=== Dataset ===
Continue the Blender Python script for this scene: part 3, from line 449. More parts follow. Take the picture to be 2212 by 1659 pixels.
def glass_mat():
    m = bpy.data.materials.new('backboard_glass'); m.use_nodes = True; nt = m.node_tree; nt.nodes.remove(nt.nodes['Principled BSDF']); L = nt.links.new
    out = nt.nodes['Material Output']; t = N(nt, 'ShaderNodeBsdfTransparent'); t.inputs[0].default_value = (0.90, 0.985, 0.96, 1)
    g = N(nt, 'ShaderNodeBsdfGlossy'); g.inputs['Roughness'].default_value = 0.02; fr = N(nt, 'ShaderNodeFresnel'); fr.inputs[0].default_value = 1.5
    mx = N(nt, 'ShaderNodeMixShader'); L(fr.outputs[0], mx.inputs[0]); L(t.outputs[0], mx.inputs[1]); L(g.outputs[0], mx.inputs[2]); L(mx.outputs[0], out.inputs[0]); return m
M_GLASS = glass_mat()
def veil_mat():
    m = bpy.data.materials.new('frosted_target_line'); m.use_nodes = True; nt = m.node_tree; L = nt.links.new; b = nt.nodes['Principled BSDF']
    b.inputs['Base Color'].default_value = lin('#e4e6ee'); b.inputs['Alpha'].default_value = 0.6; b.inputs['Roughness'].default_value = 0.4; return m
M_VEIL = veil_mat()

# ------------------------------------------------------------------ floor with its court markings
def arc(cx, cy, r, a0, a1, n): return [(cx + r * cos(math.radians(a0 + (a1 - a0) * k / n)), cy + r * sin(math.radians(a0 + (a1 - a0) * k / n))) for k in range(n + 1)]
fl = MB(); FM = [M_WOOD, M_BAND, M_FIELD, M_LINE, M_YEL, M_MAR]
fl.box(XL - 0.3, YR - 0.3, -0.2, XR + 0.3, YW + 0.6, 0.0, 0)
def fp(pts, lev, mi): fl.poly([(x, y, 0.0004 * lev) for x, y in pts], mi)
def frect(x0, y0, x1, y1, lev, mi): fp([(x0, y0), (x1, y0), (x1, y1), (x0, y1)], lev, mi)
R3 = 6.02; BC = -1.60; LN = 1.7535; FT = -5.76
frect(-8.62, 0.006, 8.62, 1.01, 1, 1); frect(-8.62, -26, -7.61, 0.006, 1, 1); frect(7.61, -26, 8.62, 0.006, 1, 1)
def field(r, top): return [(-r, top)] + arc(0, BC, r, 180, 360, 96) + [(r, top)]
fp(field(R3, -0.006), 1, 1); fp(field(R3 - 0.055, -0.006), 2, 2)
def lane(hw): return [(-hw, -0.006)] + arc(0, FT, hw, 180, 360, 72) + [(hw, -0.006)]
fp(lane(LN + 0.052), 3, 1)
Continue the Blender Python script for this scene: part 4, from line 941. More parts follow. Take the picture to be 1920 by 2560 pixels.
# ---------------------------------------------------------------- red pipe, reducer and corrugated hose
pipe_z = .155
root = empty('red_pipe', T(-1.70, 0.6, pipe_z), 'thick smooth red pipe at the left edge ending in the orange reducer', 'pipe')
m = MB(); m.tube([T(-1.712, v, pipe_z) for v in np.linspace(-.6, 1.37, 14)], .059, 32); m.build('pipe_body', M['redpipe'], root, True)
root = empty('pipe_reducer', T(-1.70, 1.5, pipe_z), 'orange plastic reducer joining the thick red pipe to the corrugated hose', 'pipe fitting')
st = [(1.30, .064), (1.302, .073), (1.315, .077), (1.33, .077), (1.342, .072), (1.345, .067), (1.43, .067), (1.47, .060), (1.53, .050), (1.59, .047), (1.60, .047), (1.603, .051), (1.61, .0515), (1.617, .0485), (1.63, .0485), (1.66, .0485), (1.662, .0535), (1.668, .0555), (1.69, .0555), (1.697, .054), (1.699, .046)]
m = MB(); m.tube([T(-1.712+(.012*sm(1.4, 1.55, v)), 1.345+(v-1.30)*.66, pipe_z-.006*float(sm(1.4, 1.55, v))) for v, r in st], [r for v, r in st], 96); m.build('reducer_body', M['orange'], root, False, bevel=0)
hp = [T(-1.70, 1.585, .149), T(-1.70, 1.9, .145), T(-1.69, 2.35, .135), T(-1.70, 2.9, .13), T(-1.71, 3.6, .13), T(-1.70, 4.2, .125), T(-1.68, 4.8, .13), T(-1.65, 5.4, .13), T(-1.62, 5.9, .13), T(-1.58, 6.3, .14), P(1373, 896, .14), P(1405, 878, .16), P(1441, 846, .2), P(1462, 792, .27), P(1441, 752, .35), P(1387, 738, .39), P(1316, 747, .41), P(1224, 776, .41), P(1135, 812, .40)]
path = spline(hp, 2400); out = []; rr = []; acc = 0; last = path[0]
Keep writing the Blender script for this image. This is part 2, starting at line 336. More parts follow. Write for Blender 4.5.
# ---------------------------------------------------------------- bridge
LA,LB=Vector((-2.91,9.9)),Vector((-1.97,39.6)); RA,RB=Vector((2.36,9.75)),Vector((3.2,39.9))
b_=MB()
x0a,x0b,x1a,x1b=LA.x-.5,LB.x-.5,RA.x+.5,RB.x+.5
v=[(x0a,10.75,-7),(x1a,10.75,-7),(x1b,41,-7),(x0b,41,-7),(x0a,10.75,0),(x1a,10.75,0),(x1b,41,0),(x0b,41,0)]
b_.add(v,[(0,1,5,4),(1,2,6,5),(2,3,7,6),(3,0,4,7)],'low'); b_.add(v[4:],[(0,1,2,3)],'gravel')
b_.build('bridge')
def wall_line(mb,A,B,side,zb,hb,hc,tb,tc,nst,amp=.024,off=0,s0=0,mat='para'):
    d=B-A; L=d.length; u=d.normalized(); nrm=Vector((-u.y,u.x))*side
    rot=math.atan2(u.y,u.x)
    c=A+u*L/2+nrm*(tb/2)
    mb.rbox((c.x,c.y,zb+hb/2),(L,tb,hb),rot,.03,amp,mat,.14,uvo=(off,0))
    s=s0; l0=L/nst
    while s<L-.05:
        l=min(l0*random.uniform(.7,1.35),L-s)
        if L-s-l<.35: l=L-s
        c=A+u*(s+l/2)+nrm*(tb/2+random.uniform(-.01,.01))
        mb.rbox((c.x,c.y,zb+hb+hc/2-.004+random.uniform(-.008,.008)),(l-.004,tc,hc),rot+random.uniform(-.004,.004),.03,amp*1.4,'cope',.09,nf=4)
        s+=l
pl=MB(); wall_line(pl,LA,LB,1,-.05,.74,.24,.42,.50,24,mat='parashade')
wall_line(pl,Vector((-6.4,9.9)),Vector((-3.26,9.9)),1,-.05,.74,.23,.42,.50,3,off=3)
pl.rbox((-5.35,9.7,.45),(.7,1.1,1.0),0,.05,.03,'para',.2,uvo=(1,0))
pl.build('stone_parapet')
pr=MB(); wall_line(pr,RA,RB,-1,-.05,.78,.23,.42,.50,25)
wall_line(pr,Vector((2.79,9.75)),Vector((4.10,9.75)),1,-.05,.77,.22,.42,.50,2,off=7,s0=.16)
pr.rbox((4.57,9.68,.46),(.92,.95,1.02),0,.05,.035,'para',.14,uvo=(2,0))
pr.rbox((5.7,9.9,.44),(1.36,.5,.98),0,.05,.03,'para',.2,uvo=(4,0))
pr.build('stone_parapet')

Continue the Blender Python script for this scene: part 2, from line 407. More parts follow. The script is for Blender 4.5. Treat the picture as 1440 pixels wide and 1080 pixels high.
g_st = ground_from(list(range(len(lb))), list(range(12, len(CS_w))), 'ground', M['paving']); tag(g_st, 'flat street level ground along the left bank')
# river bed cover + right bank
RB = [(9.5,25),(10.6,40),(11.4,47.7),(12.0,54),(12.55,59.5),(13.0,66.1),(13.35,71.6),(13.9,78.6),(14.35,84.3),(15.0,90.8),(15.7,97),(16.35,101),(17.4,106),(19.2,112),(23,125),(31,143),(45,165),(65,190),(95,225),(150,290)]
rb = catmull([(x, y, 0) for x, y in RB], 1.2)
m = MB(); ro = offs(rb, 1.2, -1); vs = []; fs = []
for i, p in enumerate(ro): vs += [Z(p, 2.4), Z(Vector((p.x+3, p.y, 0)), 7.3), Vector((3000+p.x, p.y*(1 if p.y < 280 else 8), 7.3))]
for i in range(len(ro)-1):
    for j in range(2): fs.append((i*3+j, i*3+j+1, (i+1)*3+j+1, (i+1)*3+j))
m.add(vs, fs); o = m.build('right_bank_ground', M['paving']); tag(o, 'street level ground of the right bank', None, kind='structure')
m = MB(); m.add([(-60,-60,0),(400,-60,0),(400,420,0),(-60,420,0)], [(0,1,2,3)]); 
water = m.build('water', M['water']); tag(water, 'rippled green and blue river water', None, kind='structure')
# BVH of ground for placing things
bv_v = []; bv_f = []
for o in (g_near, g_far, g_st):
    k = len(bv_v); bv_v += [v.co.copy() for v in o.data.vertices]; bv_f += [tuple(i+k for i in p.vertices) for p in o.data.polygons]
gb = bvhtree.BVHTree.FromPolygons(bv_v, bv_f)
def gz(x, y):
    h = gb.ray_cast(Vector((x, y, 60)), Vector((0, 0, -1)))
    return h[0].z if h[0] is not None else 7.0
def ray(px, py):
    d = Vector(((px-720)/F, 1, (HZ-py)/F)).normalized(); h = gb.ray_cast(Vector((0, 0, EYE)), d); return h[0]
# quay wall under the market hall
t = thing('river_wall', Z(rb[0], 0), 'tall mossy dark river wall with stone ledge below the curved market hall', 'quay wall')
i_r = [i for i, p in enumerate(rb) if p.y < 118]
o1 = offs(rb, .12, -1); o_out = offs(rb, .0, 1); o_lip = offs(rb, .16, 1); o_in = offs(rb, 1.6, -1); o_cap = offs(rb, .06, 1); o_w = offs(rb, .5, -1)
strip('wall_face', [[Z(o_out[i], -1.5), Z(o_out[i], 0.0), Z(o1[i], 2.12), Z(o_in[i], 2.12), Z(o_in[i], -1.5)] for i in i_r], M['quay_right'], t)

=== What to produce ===
Copy each line of the entries that includes the word "Blender".

=== Solution to the problem ===
Continue the Blender Python script for this scene: part 3, from line 449. More parts follow. Take the picture to be 2212 by 1659 pixels.
Continue the Blender Python script for this scene: part 4, from line 941. More parts follow. Take the picture to be 1920 by 2560 pixels.
Keep writing the Blender script for this image. This is part 2, starting at line 336. More parts follow. Write for Blender 4.5.
Continue the Blender Python script for this scene: part 2, from line 407. More parts follow. The script is for Blender 4.5. Treat the picture as 1440 pixels wide and 1080 pixels high.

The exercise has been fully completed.